Metallic further contends that the judge erred in denying its sixth request which in substance asked for a ruling that MacDonald was not entitled to recover because there was no evidence that the dies manufactured by it were in accordance with the specifications. The request was rightly denied. It is true, as noted above, that there is a statement in the report that “sample stampings which . . . [MacDonald] brought into court . . . were not in accordance with the plans and specifications,” but it also appears in the report that MacDonald “brought into court one of the dies and testified that the other dies were complete and in its shop; [and] that the dies would produce stampings in accordance with the plans and specifications.” *358It is apparent that the evidence on this issue was conflicting, and that the judge could not properly rule that there was no evidence that the dies were in accordance with specifications.

Concerning the remaining points little need be said.

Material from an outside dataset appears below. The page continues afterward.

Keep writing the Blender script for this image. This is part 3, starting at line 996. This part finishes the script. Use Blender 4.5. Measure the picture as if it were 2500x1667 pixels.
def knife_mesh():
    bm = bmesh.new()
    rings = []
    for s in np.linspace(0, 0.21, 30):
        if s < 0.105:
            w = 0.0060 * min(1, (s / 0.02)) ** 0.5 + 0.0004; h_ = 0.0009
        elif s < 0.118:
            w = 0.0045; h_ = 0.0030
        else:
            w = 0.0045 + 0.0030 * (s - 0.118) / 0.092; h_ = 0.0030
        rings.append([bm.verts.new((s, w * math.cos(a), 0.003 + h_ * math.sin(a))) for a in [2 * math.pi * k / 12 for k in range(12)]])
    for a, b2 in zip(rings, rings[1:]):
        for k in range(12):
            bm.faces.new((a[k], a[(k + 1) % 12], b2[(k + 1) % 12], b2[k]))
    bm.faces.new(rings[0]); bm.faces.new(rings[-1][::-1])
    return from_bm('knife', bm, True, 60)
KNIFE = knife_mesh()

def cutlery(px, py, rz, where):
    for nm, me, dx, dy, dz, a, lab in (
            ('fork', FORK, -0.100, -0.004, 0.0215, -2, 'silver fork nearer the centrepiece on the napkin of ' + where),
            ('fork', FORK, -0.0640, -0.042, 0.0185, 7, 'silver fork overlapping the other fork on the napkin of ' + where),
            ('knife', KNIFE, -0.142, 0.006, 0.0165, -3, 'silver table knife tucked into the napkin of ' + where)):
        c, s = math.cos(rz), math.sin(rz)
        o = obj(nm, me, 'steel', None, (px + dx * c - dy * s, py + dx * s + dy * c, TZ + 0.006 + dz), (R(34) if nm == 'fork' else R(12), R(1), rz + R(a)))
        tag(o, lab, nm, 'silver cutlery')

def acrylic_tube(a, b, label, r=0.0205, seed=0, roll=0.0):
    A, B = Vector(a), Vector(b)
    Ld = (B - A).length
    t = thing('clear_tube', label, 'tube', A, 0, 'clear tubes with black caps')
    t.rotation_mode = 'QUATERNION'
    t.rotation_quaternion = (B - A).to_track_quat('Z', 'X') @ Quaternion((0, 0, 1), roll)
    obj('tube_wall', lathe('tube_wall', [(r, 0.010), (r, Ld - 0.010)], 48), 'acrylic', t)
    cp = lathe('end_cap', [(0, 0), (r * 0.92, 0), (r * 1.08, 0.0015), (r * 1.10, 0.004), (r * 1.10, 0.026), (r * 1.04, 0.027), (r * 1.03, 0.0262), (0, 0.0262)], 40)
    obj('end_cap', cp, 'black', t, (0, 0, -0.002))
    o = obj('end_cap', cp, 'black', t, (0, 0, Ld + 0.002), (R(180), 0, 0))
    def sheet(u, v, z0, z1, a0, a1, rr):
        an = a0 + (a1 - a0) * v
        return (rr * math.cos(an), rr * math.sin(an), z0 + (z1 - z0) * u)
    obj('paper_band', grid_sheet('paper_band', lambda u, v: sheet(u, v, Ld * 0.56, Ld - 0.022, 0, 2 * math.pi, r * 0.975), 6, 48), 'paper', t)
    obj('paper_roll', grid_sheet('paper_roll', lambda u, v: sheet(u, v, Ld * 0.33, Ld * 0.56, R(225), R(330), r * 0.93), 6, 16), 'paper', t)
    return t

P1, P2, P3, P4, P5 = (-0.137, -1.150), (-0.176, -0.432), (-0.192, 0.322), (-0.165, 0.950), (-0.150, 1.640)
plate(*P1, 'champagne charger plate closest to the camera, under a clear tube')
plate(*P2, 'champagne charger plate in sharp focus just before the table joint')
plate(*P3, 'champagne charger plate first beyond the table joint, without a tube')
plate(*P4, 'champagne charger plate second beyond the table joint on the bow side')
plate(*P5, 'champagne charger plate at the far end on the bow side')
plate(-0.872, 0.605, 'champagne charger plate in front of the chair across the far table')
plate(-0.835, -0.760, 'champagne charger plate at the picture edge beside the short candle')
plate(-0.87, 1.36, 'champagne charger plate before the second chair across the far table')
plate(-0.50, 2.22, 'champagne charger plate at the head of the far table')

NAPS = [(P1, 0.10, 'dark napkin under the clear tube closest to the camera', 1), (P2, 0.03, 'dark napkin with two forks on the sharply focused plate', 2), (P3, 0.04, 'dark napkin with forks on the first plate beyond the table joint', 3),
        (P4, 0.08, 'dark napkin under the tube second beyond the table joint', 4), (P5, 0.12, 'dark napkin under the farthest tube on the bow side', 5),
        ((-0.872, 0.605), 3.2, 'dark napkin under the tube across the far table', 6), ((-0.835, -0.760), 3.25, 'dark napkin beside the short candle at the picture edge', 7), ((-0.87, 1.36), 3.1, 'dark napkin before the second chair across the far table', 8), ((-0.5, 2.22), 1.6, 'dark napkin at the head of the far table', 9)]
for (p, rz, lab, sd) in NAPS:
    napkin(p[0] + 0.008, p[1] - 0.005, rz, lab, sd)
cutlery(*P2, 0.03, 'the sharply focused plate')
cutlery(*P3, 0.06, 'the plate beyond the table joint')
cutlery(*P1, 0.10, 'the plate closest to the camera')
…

The contention that the judge erred in finding for MacDonald on its declaration because it did not conform to the proof is without merit. . Since no question of pleading • or of variance between allegations and proof was raised in the court below, no such question is open here. Weiner v. D. A. Schulte, Inc. 275 Mass. 379, 384-385. Walker v. Nickerson, 291 Mass. 522, 523. See Garfield v. Peerless Motor Car Co. 189 Mass. 395, 404; Pacheco v. Medeiros, 292 Mass. 416, 419. Nor is it open to Metallic to argue on this record that the judge did not apply the correct rule of damages. Compare Railway Express Agency, Inc. v. Michelson, 311 Mass. 704, 708-709; Lander v. Samuel Heller Leather Co. Inc. 314 Mass. 592, 597.

Order dismissing report affirmed.

It does not appear whether, at the time of its letter of August 22, MacDonald had received notice of Metallic’s cancellation.

The judge appears to have dealt with the case on the basis that the dies were to be completed within five weeks.